What you will do: Reproduce exactly the lines of the material beneath, from the line that contains "Write part 2" to the line that contains "self.v, self.f, self.n = [], [], []", both included, and no other lines.

Given data:
□ □ □ □ □ □ □

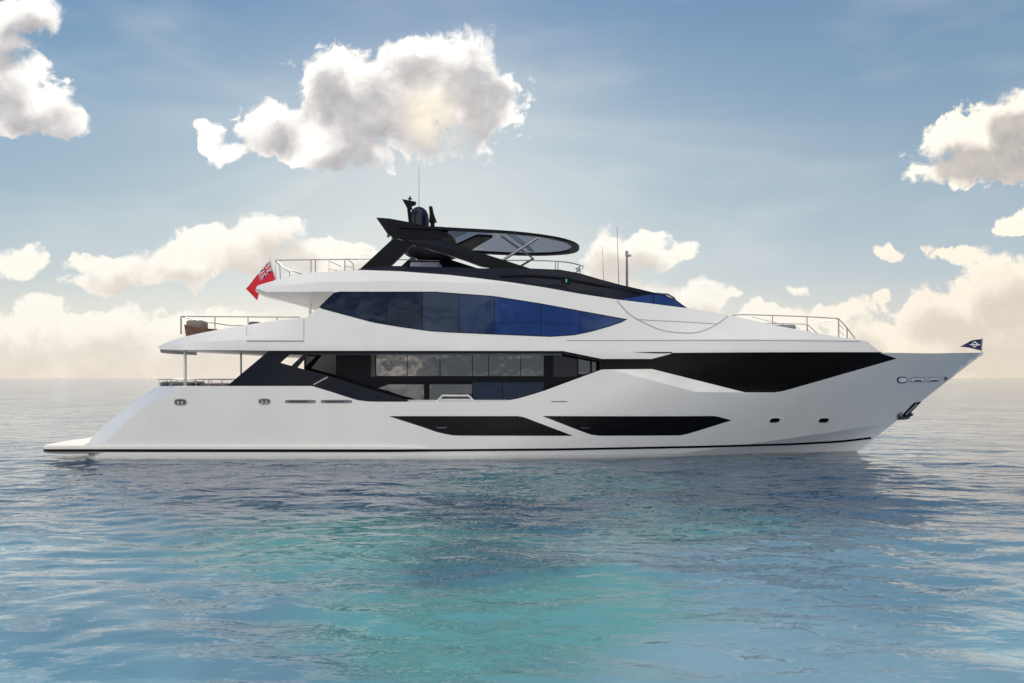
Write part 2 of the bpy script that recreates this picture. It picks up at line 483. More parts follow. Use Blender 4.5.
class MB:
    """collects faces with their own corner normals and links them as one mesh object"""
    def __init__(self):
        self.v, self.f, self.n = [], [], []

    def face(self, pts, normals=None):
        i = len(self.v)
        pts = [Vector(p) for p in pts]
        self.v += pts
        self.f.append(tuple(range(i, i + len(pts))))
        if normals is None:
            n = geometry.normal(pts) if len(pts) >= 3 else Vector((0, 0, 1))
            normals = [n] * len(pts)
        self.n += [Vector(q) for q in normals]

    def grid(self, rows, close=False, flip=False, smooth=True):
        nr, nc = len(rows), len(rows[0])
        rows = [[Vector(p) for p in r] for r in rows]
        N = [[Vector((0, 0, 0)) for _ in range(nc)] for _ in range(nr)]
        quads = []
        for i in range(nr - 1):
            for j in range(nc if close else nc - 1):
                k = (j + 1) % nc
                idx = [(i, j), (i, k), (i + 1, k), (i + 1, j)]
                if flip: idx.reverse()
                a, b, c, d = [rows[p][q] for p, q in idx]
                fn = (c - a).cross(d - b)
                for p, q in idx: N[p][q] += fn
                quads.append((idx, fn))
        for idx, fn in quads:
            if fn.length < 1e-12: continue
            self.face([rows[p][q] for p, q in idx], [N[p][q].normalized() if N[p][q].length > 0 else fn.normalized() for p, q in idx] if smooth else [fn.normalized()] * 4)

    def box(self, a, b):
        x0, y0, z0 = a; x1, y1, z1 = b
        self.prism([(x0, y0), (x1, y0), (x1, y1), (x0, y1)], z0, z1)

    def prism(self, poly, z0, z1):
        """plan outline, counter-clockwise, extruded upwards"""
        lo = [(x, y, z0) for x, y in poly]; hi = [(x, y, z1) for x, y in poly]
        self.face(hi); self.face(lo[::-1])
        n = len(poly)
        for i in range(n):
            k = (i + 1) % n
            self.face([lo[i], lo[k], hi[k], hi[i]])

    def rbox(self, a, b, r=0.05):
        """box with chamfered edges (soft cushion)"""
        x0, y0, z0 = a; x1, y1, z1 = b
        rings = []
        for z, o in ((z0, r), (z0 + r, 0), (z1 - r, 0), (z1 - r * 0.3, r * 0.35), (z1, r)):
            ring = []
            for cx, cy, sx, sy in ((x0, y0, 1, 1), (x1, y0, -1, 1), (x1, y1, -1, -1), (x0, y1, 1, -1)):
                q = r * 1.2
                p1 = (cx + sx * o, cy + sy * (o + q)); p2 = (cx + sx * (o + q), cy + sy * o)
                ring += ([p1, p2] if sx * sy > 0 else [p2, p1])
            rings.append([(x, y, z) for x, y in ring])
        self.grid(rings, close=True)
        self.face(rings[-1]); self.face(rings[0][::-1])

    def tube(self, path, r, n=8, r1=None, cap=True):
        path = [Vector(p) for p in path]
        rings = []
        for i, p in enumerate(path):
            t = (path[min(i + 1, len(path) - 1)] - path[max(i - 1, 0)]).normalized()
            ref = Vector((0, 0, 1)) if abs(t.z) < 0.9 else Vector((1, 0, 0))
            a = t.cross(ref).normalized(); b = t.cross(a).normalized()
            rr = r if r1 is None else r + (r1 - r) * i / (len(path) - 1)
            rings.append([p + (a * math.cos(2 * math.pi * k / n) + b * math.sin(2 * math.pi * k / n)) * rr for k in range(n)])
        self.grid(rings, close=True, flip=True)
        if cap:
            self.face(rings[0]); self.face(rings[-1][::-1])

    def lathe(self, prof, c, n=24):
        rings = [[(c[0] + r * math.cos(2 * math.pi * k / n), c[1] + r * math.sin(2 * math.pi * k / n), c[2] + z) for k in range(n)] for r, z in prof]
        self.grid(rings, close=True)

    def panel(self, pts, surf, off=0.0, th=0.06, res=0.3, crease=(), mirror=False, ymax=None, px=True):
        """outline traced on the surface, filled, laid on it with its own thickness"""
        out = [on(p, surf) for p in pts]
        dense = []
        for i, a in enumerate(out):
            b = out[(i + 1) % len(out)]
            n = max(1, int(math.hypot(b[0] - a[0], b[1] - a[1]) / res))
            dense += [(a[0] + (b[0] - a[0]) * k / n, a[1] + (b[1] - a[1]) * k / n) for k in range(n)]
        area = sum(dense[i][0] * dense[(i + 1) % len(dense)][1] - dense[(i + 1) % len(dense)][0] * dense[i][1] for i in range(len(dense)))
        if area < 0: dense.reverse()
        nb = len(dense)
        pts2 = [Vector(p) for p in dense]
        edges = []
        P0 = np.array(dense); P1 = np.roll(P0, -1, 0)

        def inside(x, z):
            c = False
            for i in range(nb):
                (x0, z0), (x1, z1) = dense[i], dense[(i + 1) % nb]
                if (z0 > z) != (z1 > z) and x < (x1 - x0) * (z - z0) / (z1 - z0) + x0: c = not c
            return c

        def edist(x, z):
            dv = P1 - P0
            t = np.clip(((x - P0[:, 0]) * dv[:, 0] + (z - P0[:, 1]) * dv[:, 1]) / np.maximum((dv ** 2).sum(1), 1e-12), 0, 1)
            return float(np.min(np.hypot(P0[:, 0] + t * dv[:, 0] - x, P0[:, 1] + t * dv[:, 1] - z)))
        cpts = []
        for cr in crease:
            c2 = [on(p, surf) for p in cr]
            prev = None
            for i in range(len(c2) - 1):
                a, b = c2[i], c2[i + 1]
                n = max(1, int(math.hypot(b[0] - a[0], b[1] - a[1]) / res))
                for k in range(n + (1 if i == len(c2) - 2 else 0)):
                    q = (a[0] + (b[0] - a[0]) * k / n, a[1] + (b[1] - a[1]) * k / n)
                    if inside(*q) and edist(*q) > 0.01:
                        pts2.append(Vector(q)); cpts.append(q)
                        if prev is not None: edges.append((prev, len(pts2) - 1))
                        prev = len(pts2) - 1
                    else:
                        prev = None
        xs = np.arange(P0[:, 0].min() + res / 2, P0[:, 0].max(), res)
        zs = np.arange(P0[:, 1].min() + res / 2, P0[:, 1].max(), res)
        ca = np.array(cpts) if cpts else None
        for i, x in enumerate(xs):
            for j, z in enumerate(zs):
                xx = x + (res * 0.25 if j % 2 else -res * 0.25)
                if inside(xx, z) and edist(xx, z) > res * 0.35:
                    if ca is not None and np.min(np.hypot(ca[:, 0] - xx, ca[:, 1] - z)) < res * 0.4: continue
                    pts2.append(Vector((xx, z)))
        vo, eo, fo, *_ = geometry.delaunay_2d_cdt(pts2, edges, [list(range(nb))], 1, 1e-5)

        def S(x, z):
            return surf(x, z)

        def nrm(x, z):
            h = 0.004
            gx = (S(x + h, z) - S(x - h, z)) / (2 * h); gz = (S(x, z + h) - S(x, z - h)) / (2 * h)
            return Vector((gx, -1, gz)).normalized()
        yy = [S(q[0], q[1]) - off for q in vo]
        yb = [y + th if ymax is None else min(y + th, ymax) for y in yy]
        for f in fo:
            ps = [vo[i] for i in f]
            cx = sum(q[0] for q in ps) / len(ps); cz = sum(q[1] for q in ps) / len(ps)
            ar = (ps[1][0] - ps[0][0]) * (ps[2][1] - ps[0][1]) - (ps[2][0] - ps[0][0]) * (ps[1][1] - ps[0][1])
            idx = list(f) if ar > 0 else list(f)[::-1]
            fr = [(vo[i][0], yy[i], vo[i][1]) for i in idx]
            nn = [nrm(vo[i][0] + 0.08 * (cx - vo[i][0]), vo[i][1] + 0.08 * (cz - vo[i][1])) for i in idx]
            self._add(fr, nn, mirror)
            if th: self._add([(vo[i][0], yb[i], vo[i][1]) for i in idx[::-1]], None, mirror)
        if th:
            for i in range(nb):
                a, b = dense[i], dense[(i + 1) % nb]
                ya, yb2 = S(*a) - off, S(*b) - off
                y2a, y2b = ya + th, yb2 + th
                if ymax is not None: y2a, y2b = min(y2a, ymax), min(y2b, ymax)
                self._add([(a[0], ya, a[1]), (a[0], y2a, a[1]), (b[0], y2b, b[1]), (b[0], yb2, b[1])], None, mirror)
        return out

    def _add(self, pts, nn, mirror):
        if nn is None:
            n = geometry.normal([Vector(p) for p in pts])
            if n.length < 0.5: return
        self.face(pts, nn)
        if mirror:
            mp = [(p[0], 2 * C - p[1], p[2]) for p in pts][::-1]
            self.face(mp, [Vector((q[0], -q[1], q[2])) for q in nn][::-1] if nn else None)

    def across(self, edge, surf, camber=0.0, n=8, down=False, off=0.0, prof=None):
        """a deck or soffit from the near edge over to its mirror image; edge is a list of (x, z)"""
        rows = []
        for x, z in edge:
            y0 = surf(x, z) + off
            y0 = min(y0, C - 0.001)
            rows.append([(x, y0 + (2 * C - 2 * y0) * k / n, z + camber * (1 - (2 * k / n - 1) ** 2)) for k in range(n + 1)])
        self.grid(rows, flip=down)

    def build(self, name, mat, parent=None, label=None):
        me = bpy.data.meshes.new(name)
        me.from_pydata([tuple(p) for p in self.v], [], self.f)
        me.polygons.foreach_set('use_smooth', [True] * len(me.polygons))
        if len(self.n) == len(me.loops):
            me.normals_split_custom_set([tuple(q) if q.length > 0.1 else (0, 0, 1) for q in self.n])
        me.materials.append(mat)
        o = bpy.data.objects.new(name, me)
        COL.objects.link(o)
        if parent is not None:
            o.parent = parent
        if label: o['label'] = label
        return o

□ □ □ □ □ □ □

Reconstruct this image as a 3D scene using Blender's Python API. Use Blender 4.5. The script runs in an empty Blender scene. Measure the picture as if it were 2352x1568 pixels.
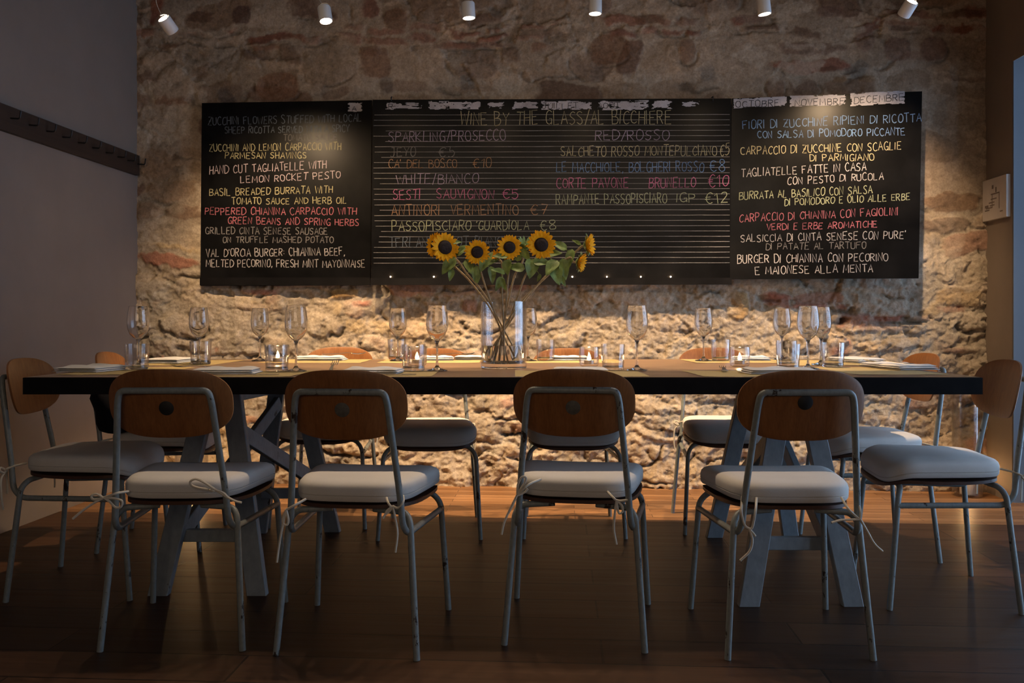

□ □ □ □ □ □ □

Solution for this problem:
Write part 2 of the bpy script that recreates this picture. It picks up at line 483. More parts follow. Use Blender 4.5.
class MB:
    """collects faces with their own corner normals and links them as one mesh object"""
    def __init__(self):
        self.v, self.f, self.n = [], [], []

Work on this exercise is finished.